Plus other honorable mentions.

Gamescom is over! Well, it was actually over a while ago now - Tom P, Wes and I have just emerged from a sausage-induced slumber and realised that in the haze of pork, thimbles of beer and video games we never got round to naming EG's Game of the Show.

Somewhat pleasingly, it hasn't been the most straightforward of choices. We're supposed to be in a bit of a cross-generational slump right now, as a fairly mediocre E3 attested, and at Gamescom it was easy to think that we'd get to see that slump depress a little further in what's traditionally a less spectacular show.

That really wasn't the case. Capcom dazzled with the announcement of Remember Me, an IP it'd taken when the French developed project was without a publisher and was, somewhat fittingly, known as Adrift. Ninja Theory's DmC was its sparkling jewel, though, and it looks increasingly likely that this reboot will have those early critics munching their own words.

Sony, meanwhile, wouldn't be content with announcing just one new IP, instead offering four surprises. There was Rain, the artful PSN game from Sony's Japan Studio who'll also be producing the charming, hand animated Puppeteer. Until Dawn, a schlocky Move exclusive game from Supermassive, looked to have its tongue firmly embedded in its cheek, but it was Media Molecule that really stole the show.

The Vita's had some of the PlayStation's hottest brands in the shape of Uncharted and Resistance, but it's never really had Sony's hottest developers (I'd happily excuse Studio Liverpool from that crass generalisation, but well... God, it's too soon and I'm welling up just thinking about all that). Tearaway changes all that with a top-tier developer working on a bespoke portable experience.

It's a bloody charming one too, and it puts paid to the myth that as the current generation winds down we're running out of fresh ideas. Gamescom as a whole did that, too, with exciting indies such as Hawken or brilliant mash-ups like Marvel Heroes or Dragon Commander showing there needn't be a quiet before the next-gen storm. You may have had to look a little harder for it, but the thrill of the new was as present as ever this year.

Eurogamer's Game of the Show Gamescom 2012: Dishonored

Which might make it seem a little odd that Eurogamer's Game of the Show at Gamescom wasn't anything particularly new to any of us - it's been over a year, in fact, since we first saw it. And there's even something a little retrograde in what it's trying to achieve, conjuring as it does a heyday of gaming that bubbled excitingly as the century turned.

But it doesn't matter that Dishonored leans on older classics, and nor does it matter that at this point in its lifecycle it's a known quantity. Few other games bring together so many different elements so very well, and few have the ambition that's displayed by the team at Arkane. What's most impressive, though, is how the towering ambition that many of us felt could cripple the game looks like it's well on its way to being realised.
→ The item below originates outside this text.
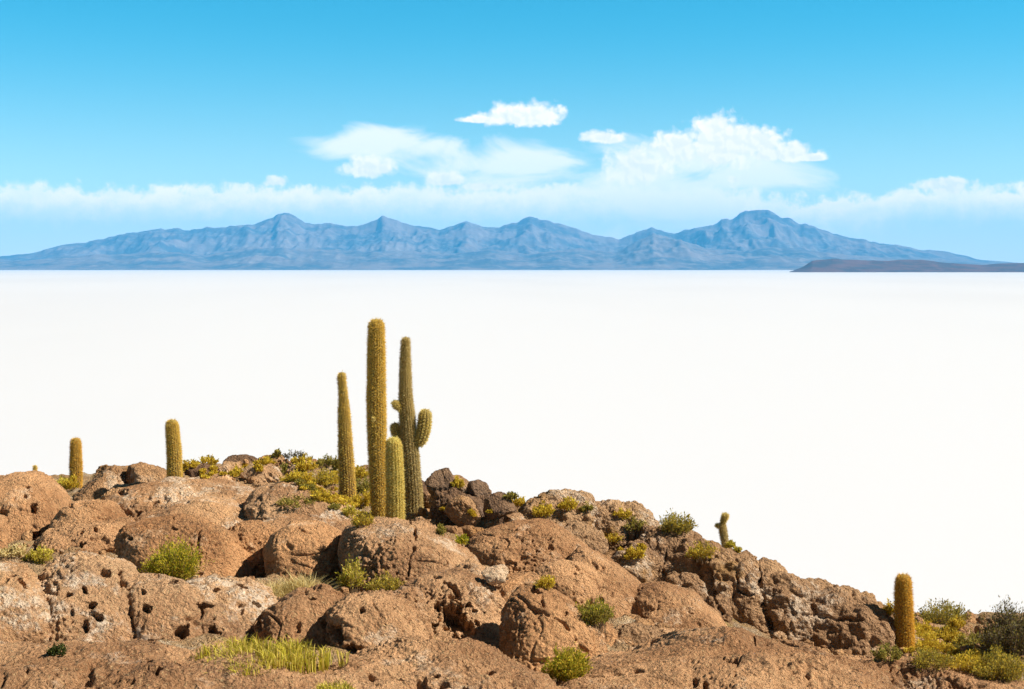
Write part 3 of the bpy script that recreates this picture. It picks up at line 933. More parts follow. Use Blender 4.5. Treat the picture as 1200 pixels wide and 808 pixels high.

Dishonored's a stealth game, but it's a uniquely empowering one - you're free to skulk in the shadows, but you're also free to turn the game on its head at any point with its bewildering array of supernatural powers. Teleport through the streets, possess your way through a throng of security or spoil a party by introducing a swarm of flesh-hungry rats. Here's a game that's happy for you to play on your own terms rather than fussily enforcing its own, and for that reason it's one of the brightest prospects of 2012. We'll have a handful of more impressions for you this coming Monday.